A tale of Tofurkey

My Tanksgibin rocked, how boutchoo? What’d you do? I kicked it old school in Palm Beach with my freaky family. We’re pretty awesome though. The reunion was full of food, overeating, and moments of being uncomfortably full. Thas just how we do.

Shout out to my main squeezy Sam! The reunion was sweet. Even if Sam did sell out to work for the Bioterrorism department of New Yorks municipal government.

We’re all mildly good looking to say the least. We just have too many redheads screwing up our overall average.

I spent two days cooking a cruelty free feast. I’m talking veggie pot pie, sweet potato casserole grren bean casserole, mashed taters, cornbread stuffing, gravy and c’berry sauce. Whew, that shit was worth it but nonetheless…

My grandpa insisted on killing a 20lb turkey in spite of and despite my valient vegan efforts.

I forgave him though because he’s like 80 something and he gave his all for the Great Pumkin Trophy. He didn’t get the trophy but he’s a winner in my eyes.

There were so many tinies at T-givin dinner! Chloe claims to be part Asian but I’ve got authentic ones in my family.

I take great pride in being a positive influence on my younger cousins. Charlie now really appreciates the value of bling.

But I don’t remember much after I lost a drinking competition with my fifteen year old cousin. I’m not sure but I think she’s related to Pat.

The next day was real fun though. Maybe you didn’t know but many lowbrow celebrities reside in Palm Beach. Donald Trump is no exception. We decided to cruise the premises but we had to fit in. Luckily my Aunt drives a Beamer. It’s eight years old though so eventually our cover was blown.

Much to our surprise, there was a huge sign at the servants entrance at Trumps Lago Del Mar. “Mr. Trump will be overseeing the auditions for his hand in marriage as his previous wife just celebrated her 25th birthday rendering her antiquated. Inquire within.”

Hannah and I immediately began shopping for the audition. Her first choice was a sub-par sequined horror. She wasn’t particularly fond of it.

I fell in love with this little party number. It was $350 and consequently out of my price range.

Eveningwear should have been a cinch.

I may have misinterpreted that part of the audition though.

Needless to say, I didn’t win Donald’s hand in marriage.
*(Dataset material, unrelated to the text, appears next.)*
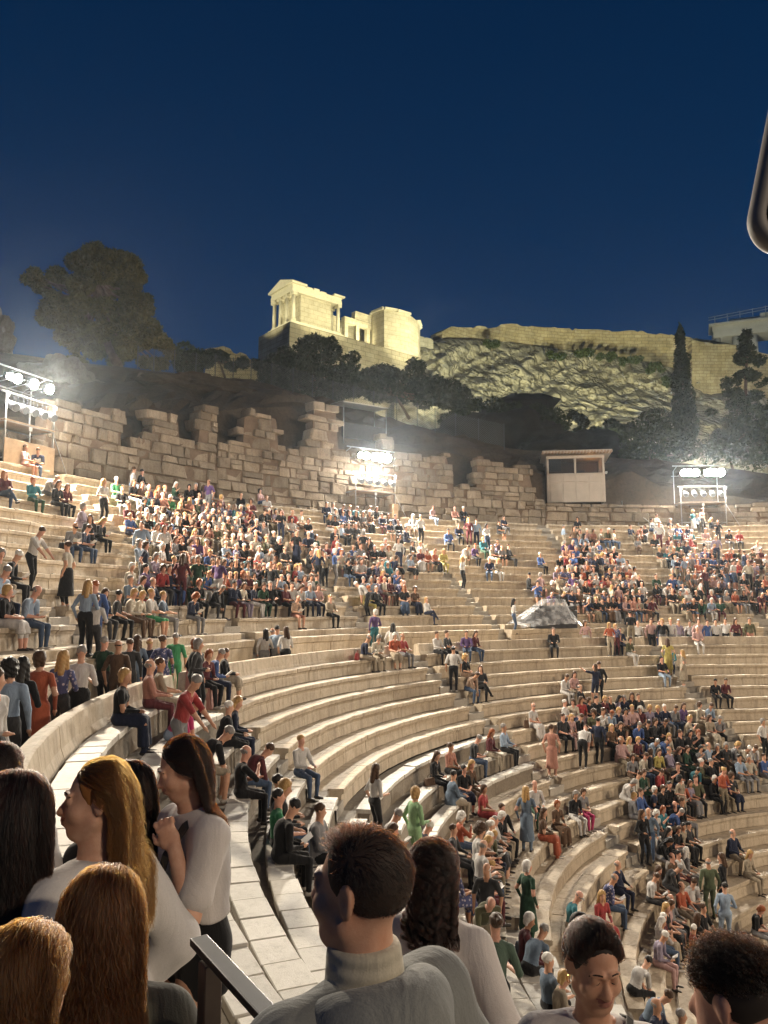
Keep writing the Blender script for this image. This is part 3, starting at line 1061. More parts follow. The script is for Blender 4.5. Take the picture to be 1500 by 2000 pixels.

My feelings were hurt, but nothing that a night of drunken debochery couldn’t cure.

Hannah did make the finals as she was the only one in Donald’s requested age range but in the end, all we needed was each other, and Ann aparrently needed a toilet too.

I miss Sammy, anyone gonna be in New York with us for New Years?

I also ceased my crush on Erik cause Sasha looks alarmingly similar to him… but damn Sasha’s hella fine… for a cousin.

So’s Ann, and fellas, she’s single… and eats pie for breakfast. A winning combo.

Thanksgiving was too short and the trip home was depressing. Good thing I had those little airplane crackers to cheer me up. Hasta later blogland!!!
(p.s. i think i deserve to be moved up at least two rankings if that’s not asking too much)

9 Responses to “A tale of Tofurkey”

  1. 1 bryan

    look at granpa. ha! what a champ.

  2. 2 hannah

    im 14

  3. 3 anya

    that blonde boy cousin of yorn's gonna be a heartbreaker

  4. 4 emily aka balthazar

    oh man. break me off a piece of cousin pie. is he a first cousin, cause i say second and beyond is fair game. for you that is. does that make me a little bit inbred?

  5. 5 elliot

    nyc..new years.. oh jeah

  6. 6 hannah

    oh yea that sasha kid is HOT

  7. 7 ann

    New Years, the Big City, me three.